Sorry, Bush, to have been so preoccupied with my own little dramas these past couple of days. Today, though, we get back to our favorite topic: you.
Here's the thing: in view of the Bolton nomination, and now the looming crisis in the Senate over your judicial nominations, I've had it in mind to do a piece around what Edgar Allan Poe felicitously called the "imp of the perverse." It occurred to me that this mischievous, sometimes malicious creature might be the instigator of what a large number of us, out here in the real world, consider to be your utterly outrageous nominations, so inappropriate to the job description as to be incomprehensible to any rational appraisal. I mean, John Bolton, who so evidently despises the U.N. and everything it does? In a world already deeply suspicious of the United States and its role as a member nation? And your judges? Whose records show nothing but contempt for the rights and values most of us regard as vital to the basic fairness of our society? I mean, Bush, come on, be serious!
So the only way I could begin to understand these nominations was by attributing them to this imp of the perverse--a deep inner impulse to do exactly the wrong thing, exactly the opposite of what might be expected of you, just for the perverse excitement of it. I imagined that perhaps you were getting your jollies out of shocking us all and making us mad at you. I thought you might just be having fun, sticking your thumb in the eye of conventional wisdom and watching the results. I could almost have liked that quality a bit. I could have sympathized. I think I have something of that same imp in me. Or rather, to be truthful, it's something I secretly aspire to, without really having the guts to go ahead and act upon its urgings. There's something almost, well… admirable and healthy about that kind of subversive attitude.
So here I am, all ready to write this piece about the imp of the perverse, when you jump in with both feet with your threat to veto a serious and much-needed bill expanding funding for stem cell research--a bill that is backed, apparently, by even quite a number of your Republican folk. And this new pronouncement raises the bar ominously. Because the imp of the perverse still seems to allow for a little humor, a little element of mischievousness, a naughty-boy quality that remains a bit endearing even if irritating, even if at times destructive. But this new threat, from yesterday… Well, this is way beyond the imp of the perverse. This comes from something more like stubborn, ideologically-driven ignorance. To my mind, it's in the same category as the thinking (non-thinking) that disputes decades of well-founded research on evolution and demands the teaching of "intelligent design" in our schools. It reflects a totally unimaginative, fundamentalist, literalist view of the world that is so scared of the potential benefits of scientific and intellectual research that it retreats into sheer, blind, stubborn denial.
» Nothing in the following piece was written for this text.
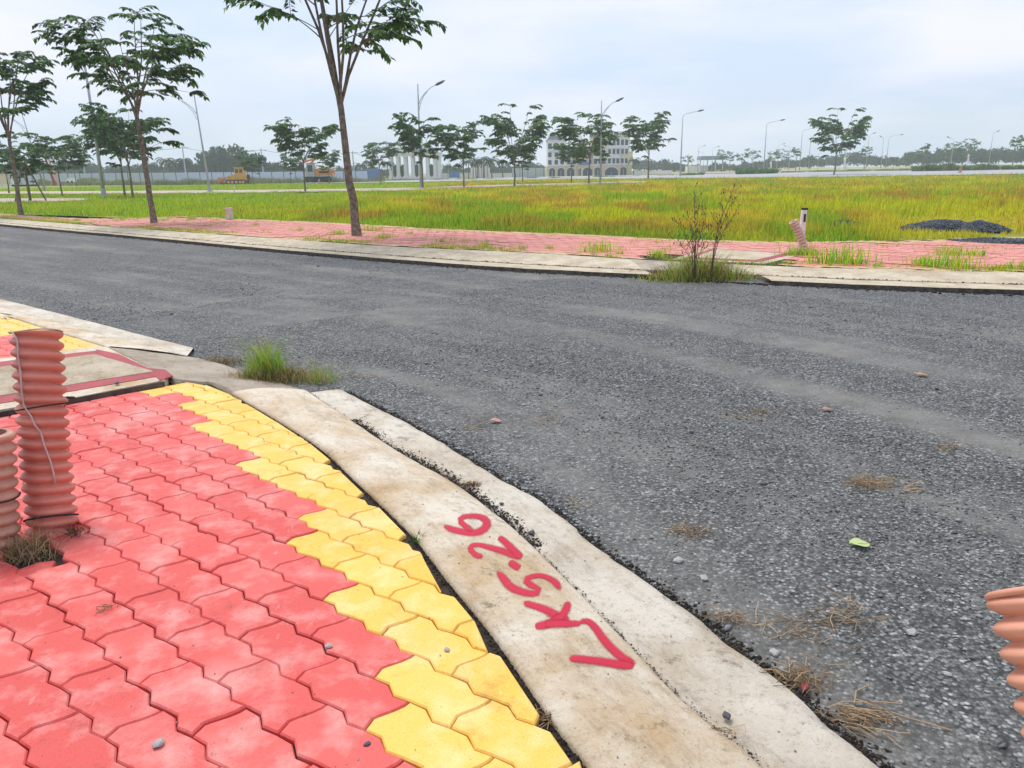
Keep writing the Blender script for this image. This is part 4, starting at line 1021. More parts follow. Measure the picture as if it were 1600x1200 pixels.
def pavilion():
    Y = 170; p = PY(751, 280, Y); s = Y/1200; t = thing('pavilion', 'small white and pink pavilion among the palms, right of the colonnade gate', 'pavilion', p)
    m = MB(); m.box((0, .6, 1.5), (27*s, 2.6, 3.0)); m.build('wall', M_PINK, t)
    for x in (-13, -8.6, -4.3, 0, 4.3, 8.6, 13): m = MB(); m.box((x*s, -.9, 1.5), (.42, .4, 3.0)); m.build('column', M_BWHITE, t)
    m = MB(); m.box((0, .4, 3.15), (30*s, 3.6, .3)); m.box((0, .4, 3.4), (28*s, 3.0, .2)); m.build('roof', M_BWHITE, t)
    m = MB(); m.box((-8*s, -.75, 1.0), (.7, .1, 1.9)); m.build('door', M_GLASS, t)
pavilion()
for (u0, u1, vb, h, lab, nm) in [(688, 735, 281, 1.3, 'low white garden wall between the colonnade and the pavilion', 'garden_wall'), (765, 800, 279, 1.0, 'low white garden wall right of the pavilion', 'garden_wall'), (986, 1050, 273, .7, 'low pale garden wall right of the building', 'garden_wall')]:
    Y = 165; a = PY(u0, vb, Y); b = PY(u1, vb, Y); t = thing(nm, lab, 'wall', a.lerp(b, .5)); w = (b-a).length
    m = MB(); m.box((0, 0, h/2), (w, .25, h)); m.build('wall', M_BWHITE, t); m = MB(); m.box((0, 0, h+.05), (w+.1, .4, .1)); m.build('coping', M_BWHITE, t)
for (u, vb, w, h, lab) in [(578, 283, 4.5, 1.9, 'blue hoarding left of the colonnade'), (710, 279, 2.0, 1.0, 'blue panel in front of the garden wall')]:
    t = thing('hoarding', lab, 'hoarding', PY(u, vb, 150)); m = MB(); m.box((0, 0, h/2+.2), (w, .08, h)); m.build('panel', simple('blue_sheet', (.10, .20, .42), (.07, .14, .30), 1, .6, 0) if 'blue_sheet' not in MATS else MATS['blue_sheet'], t)
    for x in (-.45*w, .45*w): m = MB(); m.box((x, .08, h/2), (.1, .08, h+.3)); m.build('post', M_METAL, t)

# ------------------------------------------------------------------ the four-storey building
def building():
    Y = 165; s = Y/1200; base = PY(922, 276.2, Y); t = thing('building', 'cream and white four-storey building with arched arcade and grey mansard roofs', 'building', base)
    X = lambda u: (u-922)*s*1.0
    Hh = lambda v: (275.5-v)*s
    # wings: (u0,u1, top v, depth)
    def wall(u0, u1, v0, v1, y, mat, d=8.0, name='wall'):
        m = MB(); m.box(((X(u0)+X(u1))/2, y+d/2, (Hh(v0)+Hh(v1))/2), (X(u1)-X(u0), d, Hh(v1)-Hh(v0))); return m.build(name, mat, t)
    wall(857, 902, 277, 259, 0, M_CREAM); wall(902.2, 984, 277, 259, -.4, M_CREAM, 8.4)
    # upper storeys behind the arcade
    wall(859, 886, 258.8, 222, .3, M_BWHITE, 7.5); wall(886.2, 903, 258.8, 236, .5, M_CREAM, 7); wall(903.2, 918, 258.8, 236, .4, M_CREAM, 7); wall(918.2, 926, 258.8, 234, .2, M_PINK, 7); wall(926.2, 946, 258.8, 218, .1, M_CREAM, 7.5); wall(946.2, 981, 258.8, 217, .3, M_BWHITE, 7.5)
    wall(970, 985.5, 258.8, 240, -.1, M_CREAM, .3)
    def mans(u0, u1, v0, v1, y, d, ins):
        x0, x1 = X(u0), X(u1); z0, z1 = Hh(v0), Hh(v1)
        V = [(x0-.15, y-.15, z0), (x1+.15, y-.15, z0), (x1+.15, y+d+.15, z0), (x0-.15, y+d+.15, z0), (x0+ins, y+ins, z1), (x1-ins, y+ins, z1), (x1-ins, y+d-ins, z1), (x0+ins, y+d-ins, z1)]
        return link('roof', mesh_of('roof', V, [[0, 1, 5, 4], [1, 2, 6, 5], [2, 3, 7, 6], [3, 0, 4, 7], [4, 5, 6, 7], [3, 2, 1, 0]], M_ROOF), t)
    mans(858.5, 886.5, 221.8, 215, .3, 7.5, .6); rf = mans(926, 981.5, 216.8, 211, .1, 7.7, .5); mans(886.4, 925.8, 235.8, 231, .6, 6.5, .5)
    for u in (958, 966, 974, 935):
        m = MB(); m.box((X(u), .2, Hh(214.5)), (.55, .7, .75)); dmr = m.build('dormer', M_BWHITE, t); m = MB(); m.box((X(u), -.16, Hh(214.6)), (.32, .02, .45)); m.build('pane', M_GLASS, dmr)
    for (u0, u1, v, y) in [(857, 902, 258.8, -.05), (902, 984.4, 258.8, -.45), (858, 886.6, 222.0, .12), (925.8, 981.6, 217.1, -.05), (945.8, 981.4, 234.2, .2), (858, 886.4, 237, .18)]:
        m = MB(); m.box(((X(u0)+X(u1))/2, y+.12, Hh(v)), (X(u1)-X(u0), .5, .14)); m.build('cornice', M_BWHITE, t)
    def window(u, v0, v1, w, y, framed=True):
        z0, z1 = Hh(v0), Hh(v1); m = MB(); m.box((X(u), y-.03, (z0+z1)/2), (w+.22, .08, z1-z0+.22)); f = m.build('window', M_BWHITE, t)
        m = MB(); m.box((X(u), y-.055, (z0+z1)/2), (w, .06, z1-z0)); m.build('pane', M_GLASS, f)
    for u in (861.5, 871, 880): window(u, 234.5, 226.5, .75, .3); window(u, 246, 239.5, .7, .3); window(u, 257, 250.5, .7, .3)
    for u in (890, 898): window(u, 246, 239, .7, .5); window(u, 257, 250.5, .7, .5)
    for u in (907, 914): window(u, 246, 239, .8, .4); window(u, 257, 250.5, .8, .4)
    window(922, 246, 239, .6, .2); window(922, 257, 250.5, .6, .2)
    for u in (930, 937, 942.5): window(u, 245.5, 237, .6, .1); window(u, 257, 249.5, .75, .1); window(u, 230, 222, .55, .1)
    for u in (951, 957.5, 963.5, 970, 976): window(u, 230.5, 222.5, .6, .3); window(u, 243, 236, .55, .3 if u < 969 else -.1); window(u, 256.5, 249.5, .55, .3 if u < 969 else -.1)
    # arcade openings: dark arches set proud by millimetres, with stone rims
    def arch(u0, u1, y, v0=275, v1=262):
        x0, x1 = X(u0), X(u1); r = (x1-x0)/2; z0 = Hh(v0); z1 = Hh(v1); sp = max(z0+.3, z1-r*.75); cx = (x0+x1)/2
        top = [(cx+r*math.cos(a), sp+(z1-sp)*math.sin(a)) for a in np.linspace(0, math.pi, 13)]; pl = [(x0, z0), (x1, z0)]+top
        m = MB(); pl2 = [(cx+(x-cx)*1.09, z if z == z0 else z+.14) for x, z in pl]; m.prism(pl2, y-.10, y+.02); f = m.build('arch', M_BWHITE, t)
        m = MB(); m.prism(pl, y-.13, y+.01); m.build('opening', M_GLASS, f)
        m = MB(); m.box((cx, y-.15, (z0+sp)/2), (.06, .03, sp-z0)); m.build('door_frame', M_BWHITE, f)
    for a in [(860.5, 869), (873, 883), (887, 898)]: arch(*a, 0)
    for a in [(911, 925), (928, 938), (944, 963.5), (967, 976)]: arch(*a, -.4)
    arch(904, 908, -.4, 275, 263)
    for u in (858, 870.8, 885, 900, 909.3, 926.5, 941, 965.2, 979): m = MB(); m.box((X(u), -.15 if u < 902 else -.55, (Hh(277)+Hh(259.5))/2), (.42, .25, Hh(259.5)-Hh(277))); m.build('pilaster', M_CREAM, t)
    for u in (930, 951, 963.5): m = MB(); m.box((X(u), -.15, Hh(247.8)), (1.0, .5, .35)); m.build('balcony', M_BWHITE, t)
    m = MB(); m.box((X(912), -.6, Hh(256)), (2.2, .4, .5)); m.build('awning', MATS['blue_sheet'], t)
building()

# ------------------------------------------------------------------ distant trees, palms, bushes
def cloud_leaves(seed, n, rx, ry, rz, size, blobs=9):
    r = np.random.default_rng(seed); c = r.normal(0, 1, (blobs, 3)); c /= np.linalg.norm(c, axis=1, keepdims=True)+1e-9; c *= r.random((blobs, 1))**.5*.75; c[:, 2] = np.abs(c[:, 2])*.9
    k = r.integers(0, blobs, n); d = r.normal(0, 1, (n, 3)); d /= np.linalg.norm(d, axis=1, keepdims=True); br = .25+.22*r.random(blobs)
    P = (c[k]+d*br[k][:, None]*r.random((n, 1))**.25)*np.array([rx, ry, rz]); D = d*.6+r.normal(0, .6, (n, 3)); D /= np.linalg.norm(D, axis=1, keepdims=True)
    Nn = r.normal(0, 1, (n, 3)); Nn -= D*(Nn*D).sum(1, keepdims=True); Nn /= np.linalg.norm(Nn, axis=1, keepdims=True); L = size*(.6+.8*r.random((n, 1)))
    return leaf_quads(P, D, Nn, L, L*.7)
FT = []
for k in range(4):
    V, Fa = cloud_leaves(400+k, 1500, 1, 1, 1, .16, 10); cr = mesh_of('crown', V+np.array([0, 0, .55]), Fa, M_FARLEAF)
    m = MB(); m.tube([(0, 0, -.1), (.02, 0, .4), (-.03, 0, .9)], [.05, .04, .02], 5); m.tube([(0, 0, .35), (.3, .1, .8)], [.03, .01], 4); FT.append((mesh_of('trunk', m.v, m.f, M_BARK), cr))
def far_tree(u, vb, vt, w, Y, k, label, group, name='broadleaf_tree'):
    p = PY(u, vb, Y); h = zh(u, vb, vt, Y); t = thing(name, label, 'tree', p, k*1.3, group); t.scale = (w, w, h/1.45); a = link('trunk', FT[k % 4][0], t); b = link('crown', FT[k % 4][1], t); return t
GF = 'hazy trees of the distant tree line'
for k, (u, vt, w, lab) in enumerate([(332, 236, 3.2, 'left tree of the tall round clump behind the bulldozer'), (352, 227, 4.2, 'tallest tree of the round clump behind the bulldozer'), (378, 228, 4.0, 'second crown of the round clump, just right of the tallest'), (402, 236, 3.2, 'right shoulder tree of the clump behind the bulldozer'), (300, 248, 3.0, 'low far tree left of the round clump'), (432, 252, 3.2, 'low far tree right of the round clump')]):
    far_tree(u, 286, vt, w, 185, k, lab, GF)
def band_wood(name, u0, u1, vb, tops, Y, n, seed, label, sz=.55, spread=9):
    r = np.random.default_rng(seed); VV = []; FF = []; c = 0
    for k in range(n):
        u = u0+(u1-u0)*(k+.5)/n+r.normal(0, 2); vt = np.interp(u, [a for a, b in tops], [b for a, b in tops])+r.normal(0, 2.2); y = Y+r.uniform(-spread, spread)
        p = PY(u, np.interp(u, [u0, u1], vb), y); h = max(1.0, zh(u, np.interp(u, [u0, u1], vb), vt, y)); w = h*r.uniform(.35, .6)+.6
        V, Fa = cloud_leaves(seed*100+k, int(240+60*h), w, w, h*.55, sz, 8); VV.append(V+np.array([p.x, p.y, p.z+h*.42])); FF.append(Fa+c); c += len(V)
    o = link(name, mesh_of(name, np.concatenate(VV), np.concatenate(FF), M_FARLEAF)); o['kind'] = 'stuff'; tag(o, label)
band_wood('distant_wood', -60, 330, (286, 285), [(-60, 252), (40, 256), (130, 253), (240, 256), (330, 252)], 210, 44, 1, 'hazy blue-green wood behind the fence at the left')
band_wood('distant_wood', 400, 620, (284, 282), [(400, 256), (480, 260), (560, 258), (620, 266)], 230, 26, 2, 'low hazy wood behind the machines and small trees')
band_wood('distant_wood', 690, 870, (279, 276), [(690, 262), (760, 258), (820, 255), (870, 256)], 240, 22, 3, 'low hazy wood behind the pavilion and palms')
band_wood('distant_wood', 985, 1130, (272, 270), [(985, 247), (1010, 246), (1060, 255), (1130, 257)], 260, 22, 4, 'hazy low trees right of the building')
band_wood('distant_wood', 1130, 1420, (268, 262), [(1130, 257), (1200, 250), (1300, 243), (1330, 233), (1345, 240), (1420, 247)], 260, 40, 5, 'hazy wood behind the lone umbrella tree')
band_wood('distant_wood', 1415, 1680, (262, 258), [(1415, 232), (1440, 234), (1500, 229), (1600, 229), (1680, 228)], 230, 40, 6, 'dense blue-green wood along the right skyline')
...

I was explaining my theory of the imp of the perverse to my neighbor at dinner the other night, Bush, and he was unpersuaded. He was more inclined to subscribe to the theory of your willful ignorance and ideological tunnel vision. I must say, in the light of this latest pronouncement, I'm more inclined to agree with him than I was at the dinner table. I might even have to abandon my theory, which would be a pity: it was a lot more fun… and a lot less frightening.